— Begin —

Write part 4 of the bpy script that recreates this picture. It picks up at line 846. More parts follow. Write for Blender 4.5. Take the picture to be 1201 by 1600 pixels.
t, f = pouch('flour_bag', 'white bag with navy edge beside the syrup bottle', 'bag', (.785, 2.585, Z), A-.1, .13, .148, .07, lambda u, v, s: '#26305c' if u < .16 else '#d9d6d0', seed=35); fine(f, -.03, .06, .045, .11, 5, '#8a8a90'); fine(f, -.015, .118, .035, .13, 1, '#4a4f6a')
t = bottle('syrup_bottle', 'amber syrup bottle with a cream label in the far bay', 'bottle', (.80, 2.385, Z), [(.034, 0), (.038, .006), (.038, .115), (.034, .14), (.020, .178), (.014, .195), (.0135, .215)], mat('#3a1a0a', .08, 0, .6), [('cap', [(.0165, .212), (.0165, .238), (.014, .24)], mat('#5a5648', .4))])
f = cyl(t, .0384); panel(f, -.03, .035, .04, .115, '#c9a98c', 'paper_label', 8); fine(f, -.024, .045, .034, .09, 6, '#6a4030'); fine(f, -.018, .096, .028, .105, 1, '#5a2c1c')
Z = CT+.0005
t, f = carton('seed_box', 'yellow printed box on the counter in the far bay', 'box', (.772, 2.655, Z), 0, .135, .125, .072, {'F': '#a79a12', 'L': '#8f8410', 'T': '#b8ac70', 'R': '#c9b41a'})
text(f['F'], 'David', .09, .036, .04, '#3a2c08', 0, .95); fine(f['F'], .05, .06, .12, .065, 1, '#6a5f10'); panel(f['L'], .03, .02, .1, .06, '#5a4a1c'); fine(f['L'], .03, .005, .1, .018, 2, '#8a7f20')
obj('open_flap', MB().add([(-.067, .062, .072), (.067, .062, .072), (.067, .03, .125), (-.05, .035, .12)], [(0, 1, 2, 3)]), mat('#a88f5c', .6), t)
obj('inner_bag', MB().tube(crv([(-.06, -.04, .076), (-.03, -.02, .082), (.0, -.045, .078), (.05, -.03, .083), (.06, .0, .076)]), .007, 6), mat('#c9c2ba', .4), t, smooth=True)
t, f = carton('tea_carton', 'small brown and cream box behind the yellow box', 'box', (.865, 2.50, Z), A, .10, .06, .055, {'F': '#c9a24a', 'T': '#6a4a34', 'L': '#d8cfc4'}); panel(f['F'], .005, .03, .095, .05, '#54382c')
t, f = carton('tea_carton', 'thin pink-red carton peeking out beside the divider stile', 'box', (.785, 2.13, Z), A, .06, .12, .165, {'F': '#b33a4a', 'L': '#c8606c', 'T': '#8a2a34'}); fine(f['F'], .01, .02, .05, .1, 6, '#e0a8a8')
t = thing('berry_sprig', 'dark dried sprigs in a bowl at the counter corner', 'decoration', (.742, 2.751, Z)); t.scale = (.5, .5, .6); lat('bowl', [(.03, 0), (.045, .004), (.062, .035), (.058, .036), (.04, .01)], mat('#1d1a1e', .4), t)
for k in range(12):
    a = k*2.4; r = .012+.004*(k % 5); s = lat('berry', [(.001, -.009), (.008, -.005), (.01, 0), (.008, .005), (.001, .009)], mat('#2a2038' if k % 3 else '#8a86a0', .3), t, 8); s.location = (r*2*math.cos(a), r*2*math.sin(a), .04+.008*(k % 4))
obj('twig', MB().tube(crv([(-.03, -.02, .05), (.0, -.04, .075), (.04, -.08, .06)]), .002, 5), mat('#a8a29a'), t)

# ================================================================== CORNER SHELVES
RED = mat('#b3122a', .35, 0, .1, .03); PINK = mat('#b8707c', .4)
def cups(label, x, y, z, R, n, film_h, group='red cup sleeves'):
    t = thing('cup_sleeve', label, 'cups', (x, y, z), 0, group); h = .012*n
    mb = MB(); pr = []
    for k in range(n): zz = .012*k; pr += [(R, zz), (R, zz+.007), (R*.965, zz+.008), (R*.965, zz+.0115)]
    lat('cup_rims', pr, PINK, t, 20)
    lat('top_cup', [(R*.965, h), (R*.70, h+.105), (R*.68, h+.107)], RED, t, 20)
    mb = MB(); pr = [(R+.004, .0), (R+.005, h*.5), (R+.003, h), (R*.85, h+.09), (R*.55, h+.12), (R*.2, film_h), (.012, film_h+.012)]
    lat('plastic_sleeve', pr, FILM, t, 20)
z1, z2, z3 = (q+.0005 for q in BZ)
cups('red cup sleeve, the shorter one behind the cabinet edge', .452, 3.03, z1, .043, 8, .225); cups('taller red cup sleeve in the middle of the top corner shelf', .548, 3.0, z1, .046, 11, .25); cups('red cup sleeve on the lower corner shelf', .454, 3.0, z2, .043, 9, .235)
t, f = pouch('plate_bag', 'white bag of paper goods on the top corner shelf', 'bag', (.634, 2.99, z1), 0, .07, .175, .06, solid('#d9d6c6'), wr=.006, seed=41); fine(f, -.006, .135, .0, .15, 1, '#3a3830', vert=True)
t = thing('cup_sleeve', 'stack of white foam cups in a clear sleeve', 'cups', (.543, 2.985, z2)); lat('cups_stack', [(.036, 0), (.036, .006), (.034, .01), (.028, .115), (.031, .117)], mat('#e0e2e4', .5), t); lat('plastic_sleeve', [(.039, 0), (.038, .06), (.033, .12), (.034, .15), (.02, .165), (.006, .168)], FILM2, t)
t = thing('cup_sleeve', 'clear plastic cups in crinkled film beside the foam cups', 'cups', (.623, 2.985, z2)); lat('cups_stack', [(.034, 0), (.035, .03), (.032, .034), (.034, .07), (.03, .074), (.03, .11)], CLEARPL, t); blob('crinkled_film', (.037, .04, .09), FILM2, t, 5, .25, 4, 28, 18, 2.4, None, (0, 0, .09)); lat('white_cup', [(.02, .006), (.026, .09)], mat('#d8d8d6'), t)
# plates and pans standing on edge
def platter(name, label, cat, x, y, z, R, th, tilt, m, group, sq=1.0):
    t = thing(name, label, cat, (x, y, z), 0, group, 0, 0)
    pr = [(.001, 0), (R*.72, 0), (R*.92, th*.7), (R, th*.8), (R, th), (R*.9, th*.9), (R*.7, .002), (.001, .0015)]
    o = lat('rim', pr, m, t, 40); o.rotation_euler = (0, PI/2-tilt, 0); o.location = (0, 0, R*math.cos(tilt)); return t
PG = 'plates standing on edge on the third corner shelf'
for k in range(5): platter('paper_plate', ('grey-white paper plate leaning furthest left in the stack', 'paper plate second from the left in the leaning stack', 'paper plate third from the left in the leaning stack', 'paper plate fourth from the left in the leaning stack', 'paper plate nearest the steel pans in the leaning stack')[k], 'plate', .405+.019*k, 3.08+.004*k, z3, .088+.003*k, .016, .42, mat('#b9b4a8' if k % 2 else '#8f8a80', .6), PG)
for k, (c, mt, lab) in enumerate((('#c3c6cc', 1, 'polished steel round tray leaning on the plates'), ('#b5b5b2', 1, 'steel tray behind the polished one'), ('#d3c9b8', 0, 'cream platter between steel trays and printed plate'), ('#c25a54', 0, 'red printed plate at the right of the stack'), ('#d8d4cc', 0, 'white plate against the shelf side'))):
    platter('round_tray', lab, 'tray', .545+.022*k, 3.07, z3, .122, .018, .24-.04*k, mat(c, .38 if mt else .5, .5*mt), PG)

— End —

**Given instruction**
Quote every line of the data, word for word.

**Output for this exercise**
Write part 4 of the bpy script that recreates this picture. It picks up at line 846. More parts follow. Write for Blender 4.5. Take the picture to be 1201 by 1600 pixels.
t, f = pouch('flour_bag', 'white bag with navy edge beside the syrup bottle', 'bag', (.785, 2.585, Z), A-.1, .13, .148, .07, lambda u, v, s: '#26305c' if u < .16 else '#d9d6d0', seed=35); fine(f, -.03, .06, .045, .11, 5, '#8a8a90'); fine(f, -.015, .118, .035, .13, 1, '#4a4f6a')
t = bottle('syrup_bottle', 'amber syrup bottle with a cream label in the far bay', 'bottle', (.80, 2.385, Z), [(.034, 0), (.038, .006), (.038, .115), (.034, .14), (.020, .178), (.014, .195), (.0135, .215)], mat('#3a1a0a', .08, 0, .6), [('cap', [(.0165, .212), (.0165, .238), (.014, .24)], mat('#5a5648', .4))])
f = cyl(t, .0384); panel(f, -.03, .035, .04, .115, '#c9a98c', 'paper_label', 8); fine(f, -.024, .045, .034, .09, 6, '#6a4030'); fine(f, -.018, .096, .028, .105, 1, '#5a2c1c')
Z = CT+.0005
t, f = carton('seed_box', 'yellow printed box on the counter in the far bay', 'box', (.772, 2.655, Z), 0, .135, .125, .072, {'F': '#a79a12', 'L': '#8f8410', 'T': '#b8ac70', 'R': '#c9b41a'})
text(f['F'], 'David', .09, .036, .04, '#3a2c08', 0, .95); fine(f['F'], .05, .06, .12, .065, 1, '#6a5f10'); panel(f['L'], .03, .02, .1, .06, '#5a4a1c'); fine(f['L'], .03, .005, .1, .018, 2, '#8a7f20')
obj('open_flap', MB().add([(-.067, .062, .072), (.067, .062, .072), (.067, .03, .125), (-.05, .035, .12)], [(0, 1, 2, 3)]), mat('#a88f5c', .6), t)
obj('inner_bag', MB().tube(crv([(-.06, -.04, .076), (-.03, -.02, .082), (.0, -.045, .078), (.05, -.03, .083), (.06, .0, .076)]), .007, 6), mat('#c9c2ba', .4), t, smooth=True)
t, f = carton('tea_carton', 'small brown and cream box behind the yellow box', 'box', (.865, 2.50, Z), A, .10, .06, .055, {'F': '#c9a24a', 'T': '#6a4a34', 'L': '#d8cfc4'}); panel(f['F'], .005, .03, .095, .05, '#54382c')
t, f = carton('tea_carton', 'thin pink-red carton peeking out beside the divider stile', 'box', (.785, 2.13, Z), A, .06, .12, .165, {'F': '#b33a4a', 'L': '#c8606c', 'T': '#8a2a34'}); fine(f['F'], .01, .02, .05, .1, 6, '#e0a8a8')
t = thing('berry_sprig', 'dark dried sprigs in a bowl at the counter corner', 'decoration', (.742, 2.751, Z)); t.scale = (.5, .5, .6); lat('bowl', [(.03, 0), (.045, .004), (.062, .035), (.058, .036), (.04, .01)], mat('#1d1a1e', .4), t)
for k in range(12):
    a = k*2.4; r = .012+.004*(k % 5); s = lat('berry', [(.001, -.009), (.008, -.005), (.01, 0), (.008, .005), (.001, .009)], mat('#2a2038' if k % 3 else '#8a86a0', .3), t, 8); s.location = (r*2*math.cos(a), r*2*math.sin(a), .04+.008*(k % 4))
obj('twig', MB().tube(crv([(-.03, -.02, .05), (.0, -.04, .075), (.04, -.08, .06)]), .002, 5), mat('#a8a29a'), t)

# ================================================================== CORNER SHELVES
RED = mat('#b3122a', .35, 0, .1, .03); PINK = mat('#b8707c', .4)
def cups(label, x, y, z, R, n, film_h, group='red cup sleeves'):
    t = thing('cup_sleeve', label, 'cups', (x, y, z), 0, group); h = .012*n
    mb = MB(); pr = []
    for k in range(n): zz = .012*k; pr += [(R, zz), (R, zz+.007), (R*.965, zz+.008), (R*.965, zz+.0115)]
    lat('cup_rims', pr, PINK, t, 20)
    lat('top_cup', [(R*.965, h), (R*.70, h+.105), (R*.68, h+.107)], RED, t, 20)
    mb = MB(); pr = [(R+.004, .0), (R+.005, h*.5), (R+.003, h), (R*.85, h+.09), (R*.55, h+.12), (R*.2, film_h), (.012, film_h+.012)]
    lat('plastic_sleeve', pr, FILM, t, 20)
z1, z2, z3 = (q+.0005 for q in BZ)
cups('red cup sleeve, the shorter one behind the cabinet edge', .452, 3.03, z1, .043, 8, .225); cups('taller red cup sleeve in the middle of the top corner shelf', .548, 3.0, z1, .046, 11, .25); cups('red cup sleeve on the lower corner shelf', .454, 3.0, z2, .043, 9, .235)
t, f = pouch('plate_bag', 'white bag of paper goods on the top corner shelf', 'bag', (.634, 2.99, z1), 0, .07, .175, .06, solid('#d9d6c6'), wr=.006, seed=41); fine(f, -.006, .135, .0, .15, 1, '#3a3830', vert=True)
t = thing('cup_sleeve', 'stack of white foam cups in a clear sleeve', 'cups', (.543, 2.985, z2)); lat('cups_stack', [(.036, 0), (.036, .006), (.034, .01), (.028, .115), (.031, .117)], mat('#e0e2e4', .5), t); lat('plastic_sleeve', [(.039, 0), (.038, .06), (.033, .12), (.034, .15), (.02, .165), (.006, .168)], FILM2, t)
t = thing('cup_sleeve', 'clear plastic cups in crinkled film beside the foam cups', 'cups', (.623, 2.985, z2)); lat('cups_stack', [(.034, 0), (.035, .03), (.032, .034), (.034, .07), (.03, .074), (.03, .11)], CLEARPL, t); blob('crinkled_film', (.037, .04, .09), FILM2, t, 5, .25, 4, 28, 18, 2.4, None, (0, 0, .09)); lat('white_cup', [(.02, .006), (.026, .09)], mat('#d8d8d6'), t)
# plates and pans standing on edge
def platter(name, label, cat, x, y, z, R, th, tilt, m, group, sq=1.0):
    t = thing(name, label, cat, (x, y, z), 0, group, 0, 0)
    pr = [(.001, 0), (R*.72, 0), (R*.92, th*.7), (R, th*.8), (R, th), (R*.9, th*.9), (R*.7, .002), (.001, .0015)]
    o = lat('rim', pr, m, t, 40); o.rotation_euler = (0, PI/2-tilt, 0); o.location = (0, 0, R*math.cos(tilt)); return t
PG = 'plates standing on edge on the third corner shelf'
for k in range(5): platter('paper_plate', ('grey-white paper plate leaning furthest left in the stack', 'paper plate second from the left in the leaning stack', 'paper plate third from the left in the leaning stack', 'paper plate fourth from the left in the leaning stack', 'paper plate nearest the steel pans in the leaning stack')[k], 'plate', .405+.019*k, 3.08+.004*k, z3, .088+.003*k, .016, .42, mat('#b9b4a8' if k % 2 else '#8f8a80', .6), PG)
for k, (c, mt, lab) in enumerate((('#c3c6cc', 1, 'polished steel round tray leaning on the plates'), ('#b5b5b2', 1, 'steel tray behind the polished one'), ('#d3c9b8', 0, 'cream platter between steel trays and printed plate'), ('#c25a54', 0, 'red printed plate at the right of the stack'), ('#d8d4cc', 0, 'white plate against the shelf side'))):
    platter('round_tray', lab, 'tray', .545+.022*k, 3.07, z3, .122, .018, .24-.04*k, mat(c, .38 if mt else .5, .5*mt), PG)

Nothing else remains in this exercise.